The Court found that that the proposed amendment was material because the original permission was not severable. Southwark Council’s resolution to grant the drop-in permission was contingent upon the s96A amendment being made so a different approach/decision will be required as things now stand.

What can we take from this?

  1. Be careful what is written in the application documents. The judge borrowed heavily from the content of the planning statement and the design and access statement from the outline planning permission when considering whether the permission was severable. He was able to do so because of the (irritating) practice now prevalent among many local planning authorities to incorporate by reference most, if not all, application documents into the decision notice.
  2. What is “severability”? One interpretation may have you think this term, in this context, refers to the ability to excise part of the permission from the whole.
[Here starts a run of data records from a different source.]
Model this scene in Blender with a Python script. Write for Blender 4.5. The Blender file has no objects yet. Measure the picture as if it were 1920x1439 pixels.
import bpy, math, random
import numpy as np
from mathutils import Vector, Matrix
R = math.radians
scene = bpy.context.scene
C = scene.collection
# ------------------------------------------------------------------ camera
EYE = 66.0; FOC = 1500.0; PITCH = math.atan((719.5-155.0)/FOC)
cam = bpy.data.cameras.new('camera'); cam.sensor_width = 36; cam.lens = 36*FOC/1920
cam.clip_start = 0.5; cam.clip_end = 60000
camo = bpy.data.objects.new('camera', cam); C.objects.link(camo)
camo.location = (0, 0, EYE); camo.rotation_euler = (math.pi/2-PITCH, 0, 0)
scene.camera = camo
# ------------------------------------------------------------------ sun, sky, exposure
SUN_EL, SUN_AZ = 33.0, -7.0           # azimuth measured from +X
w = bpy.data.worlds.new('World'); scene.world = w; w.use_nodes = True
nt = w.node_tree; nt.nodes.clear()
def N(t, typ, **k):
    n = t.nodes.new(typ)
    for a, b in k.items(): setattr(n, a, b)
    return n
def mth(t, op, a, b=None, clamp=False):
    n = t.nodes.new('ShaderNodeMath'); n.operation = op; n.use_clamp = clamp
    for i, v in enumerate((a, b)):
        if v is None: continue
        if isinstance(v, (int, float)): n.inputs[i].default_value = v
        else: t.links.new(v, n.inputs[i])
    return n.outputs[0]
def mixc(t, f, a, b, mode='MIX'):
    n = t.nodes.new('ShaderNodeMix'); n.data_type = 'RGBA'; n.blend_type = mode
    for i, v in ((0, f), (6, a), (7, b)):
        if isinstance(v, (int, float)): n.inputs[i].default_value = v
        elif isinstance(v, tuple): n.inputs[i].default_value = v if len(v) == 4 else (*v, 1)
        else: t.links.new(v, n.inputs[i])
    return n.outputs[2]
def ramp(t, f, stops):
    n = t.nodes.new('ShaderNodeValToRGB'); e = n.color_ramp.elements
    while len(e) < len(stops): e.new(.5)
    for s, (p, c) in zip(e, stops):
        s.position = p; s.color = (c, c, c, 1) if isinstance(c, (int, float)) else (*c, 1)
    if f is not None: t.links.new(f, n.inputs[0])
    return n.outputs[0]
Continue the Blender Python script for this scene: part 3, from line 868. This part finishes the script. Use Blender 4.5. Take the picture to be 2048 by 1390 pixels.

The Judge in Dennis reminds us that severability is about whether the permission can be separated into a collection of free-standing permissions for the respective elements of the scheme. The nature of severability is not something that can be easily retrofitted, it is about the structure of the permission and the development underlying the permission.
  3. S96A remains a useful tool. The breadth of the amending power under s96A for non-material amendments is recognised by the Court, and in particular its ability to amend more than just conditions (a limitation on s73 applications). I have come across several local planning authorities who adopt a mistaken policy of only using s96A to amend planning conditions.
  4. This judgment adds to the line of cases post-Hillside. You may have missed the Court of Appeal decision in R (Fiske) v Test Valley BC during Christmas party season. The Court dismissed the appeal of the local objector and re-stated the principle that one is entitled to have the benefit of several incompatible planning permissions to select from and the Council did not need to treat that incompatibility as an impediment to the grant of permission.
  5. There are solutions! Whether it is building-in flexibility to the structure of the permission at the outset or finding solutions part-way through the scheme, there are opportunities to address these issues in a lawful way. The Courts do not, for the most part, operate in a way that is ignorant of market reality and are not seeking to constrain development for the sake of it. By the same token, an apparently quick-fix of s96A might well not be the answer!